Bukan patah hati, tapi mencoba menjadi orang ‘patah hati’ dalam tulisan



(Sumber: Google)

Dulu aku bertanya-tanya kepada diriku sendiri, apakah aku mampu menerima bila kisah kita berakhir tragis? Semisal kita tak akan pernah bersama melalui hari-hari sampai ujung rambut memutih. Dan saat ini hari-hari yang kutakutkan itu benar-benar terjadi, kita memilih untuk berpisah—tepatnya aku yang memutuskan, bukan?

Sewaktu itu aku berpikir apakah mampu mengobati luka yang kubuat sendiri, kucari jawaban itu dalam hatiku, hingga suatu hari aku merasa takut tidak mampu menghadapinya, meski begitu tetap saja keputusanku kokoh dengan memutuskan untuk segera mengakhiri segala hal yang menyangkut kisah kita. Pada akhirnya aku tahu, rupanya aku tak perlu merasa kelimpungan sendiri untuk mengobati sakit yang kurasakan lantaran hatiku sendiri tahu bagaimana cara mengobati dirinya. Dan hari ini aku tahu bahwa cara terbaik untuk mengobati segala kelelahan perasaan adalah pergi. Pergi dan melakukan pengembaraan. Kau jangan berpikir buruk tentangku, barangkali baiknya kutegaskan bahwa pergi yang kumaksud adalah menikmati perjalanan untuk meraih mimpi-mimpiku, seperti mengarungi belahan dunia lainnya. Bukankah kita memiliki mimpi yang sama?

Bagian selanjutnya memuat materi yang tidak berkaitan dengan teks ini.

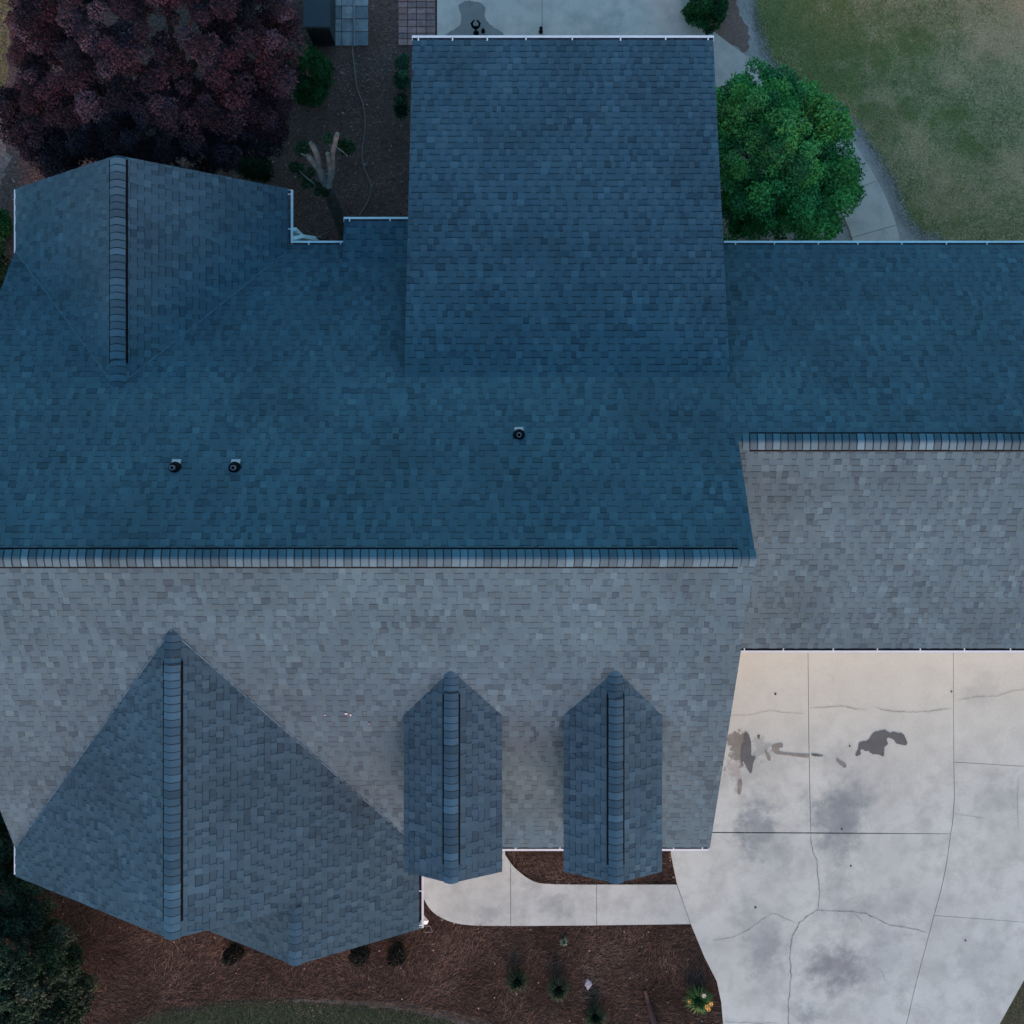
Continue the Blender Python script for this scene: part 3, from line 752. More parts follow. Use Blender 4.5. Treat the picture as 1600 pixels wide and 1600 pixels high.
# ---- pavers
def pavers(name, xs, ys, cols_, thin, seed, skipf=None):
    x0, x1, y0, y1 = xs[0], xs[-1], ys[0], ys[-1]
    root = sheet(name, [(x0 + 1, y0 + 1), (x1 - 1, y0 + 1), (x1 - 1, y1 - 1), (x0 + 1, y1 - 1)], 0.03, M_joint, 0, 0)
    rr = random.Random(seed); mats = [simple_mat(name + '_stone', c, 0.8, var=0.22, scale=7) for c in cols_]
    for i in range(len(xs) - 1):
        for j in range(len(ys) - 1):
            if skipf and skipf(i, j): continue
            A = G(xs[i], ys[j + 1]); B = G(xs[i + 1], ys[j]); g = 0.007
            hx_, hy_ = (B[0] - A[0]) / 2 - g, (B[1] - A[1]) / 2 - g
            mb = MB(); z = thin + rr.uniform(-0.004, 0.006)
            mb.prism([(-hx_, -hy_, z - .006), (hx_, -hy_, z - .006), (hx_, hy_, z - .006), (-hx_, hy_, z - .006)], [(-hx_, -hy_, 0), (hx_, -hy_, 0), (hx_, hy_, 0), (-hx_, hy_, 0)])
            mb.slab([(-hx_ + .006, -hy_ + .006), (hx_ - .006, -hy_ + .006), (hx_ - .006, hy_ - .006), (-hx_ + .006, hy_ - .006)], z - .007, z)
            o = mb.build('paver', rr.choice(mats), root); o.location = ((A[0] + B[0]) / 2, (A[1] + B[1]) / 2, 0); o.rotation_euler = (0, 0, rr.uniform(-.01, .01))
pavers('paver_pad', [516, 534.5, 553, 576], [-50, -30, -10, 11, 31, 51, 73], [(0.27, 0.32, 0.30), (0.22, 0.27, 0.26), (0.15, 0.19, 0.19)], 0.06, 3)
pavers('paver_pad', [622.5, 637, 651, 666, 680.5], [-16, -6, 4, 13.5, 23, 32.5, 43, 53, 62, 72], [(0.36, 0.19, 0.15), (0.42, 0.235, 0.19), (0.31, 0.18, 0.15)], 0.05, 4)

# ================================================================ SMALL THINGS ON THE GROUND
# storage box behind the purple tree
x0, y1, _ = G(473, 43, 1.24); x1, _, _ = G(516, 43, 1.24); y2 = y1 + 1.3
bx = tag(empty('storage_box', ((x0 + x1) / 2, (y1 + y2) / 2, 0)), 'dark teal storage box at the top edge beside the pale pavers', 'storage box')
M_teal = simple_mat('teal_plastic', (0.018, 0.042, 0.050), 0.5); M_teal2 = simple_mat('dark_teal_plastic', (0.010, 0.016, 0.02), 0.5)
mb = MB(); mb.slab([(x0 + .05, y1 + .05), (x1 - .05, y1 + .05), (x1 - .05, y2 - .05), (x0 + .05, y2 - .05)], 0, 1.16); mb.box(x0 + 0.05, x1 - 0.05, y1 + 0.01, y1 + 0.045, 0.1, 0.16); put(mb.build('body', M_teal2), bx)
mb = MB(); mb.prism([(x0 + .02, y1 + .02, 1.24), (x1 - .02, y1 + .02, 1.24), (x1 - .02, y2 - .02, 1.26), (x0 + .02, y2 - .02, 1.26)], [(x0, y1, 1.17), (x1, y1, 1.17), (x1, y2, 1.17), (x0, y2, 1.17)]); put(mb.build('lid', M_teal), bx)
mb = MB(); mb.tube([((x0 + x1) / 2 - .1, y1 + .0, 1.19), ((x0 + x1) / 2 - .1, y1 - .03, 1.19), ((x0 + x1) / 2 + .1, y1 - .03, 1.19), ((x0 + x1) / 2 + .1, y1, 1.19)], 0.01, 6); put(mb.build('handle', M_black), bx)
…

Dengan begitu aku tak akan menyaksikan sendiri bagaimana diriku merasa menjadi perempuan paling sendu di dunia, setidaknya aku tidak menghabiskan waktu untuk mencari lagu-lagu mellow yang mesti kuputar setiap malam, menangis sepanjang malam meratapi cinta yang menyedihkan misalnya, atau melakukan hal gila yang kurasa sangat lebay dengan menghitung bintang di angkasa yang memang tak akan pernah habis meski kau menghitungnya sampai tertidur.

Seiring berjalannya waktu dan setelah hatiku merasa telah tersembuhkan, aku mulai gemar membaca buku-buku dengan akhir yang memilukan. Aku bahkan mulai berpikir dengan cerita-cerita yang berakhir bahagia; apakah cerita itu sungguh-sungguh memiliki akhir yang indah? Atau hanya karangan penulis untuk membuat pembacanya senang agar tidak mendapat omelan. Entahlah…

Bagaimana bila seseorang bertanya, apakah ini bagian dari sebuah kekecewaan? Patah hati? Kecemburuan yang menyebar dalam rasa? Sehingga semua hal yang menyenangkan mendadak diperhitungkan dan dijadikan hal yang biasa. Kupikir tidak juga. Semuanya masih normal. Kecuali kau sebagai seseorang yang melihatnya dari ruang yang berbeda.

Tidak ada yang berbeda. Sungguh, semuanya masih tetap sama hanya saja hari ini dan hari-hari selanjutnya mesti berpikir untuk membuka ‘pintu’ lebar-lebar.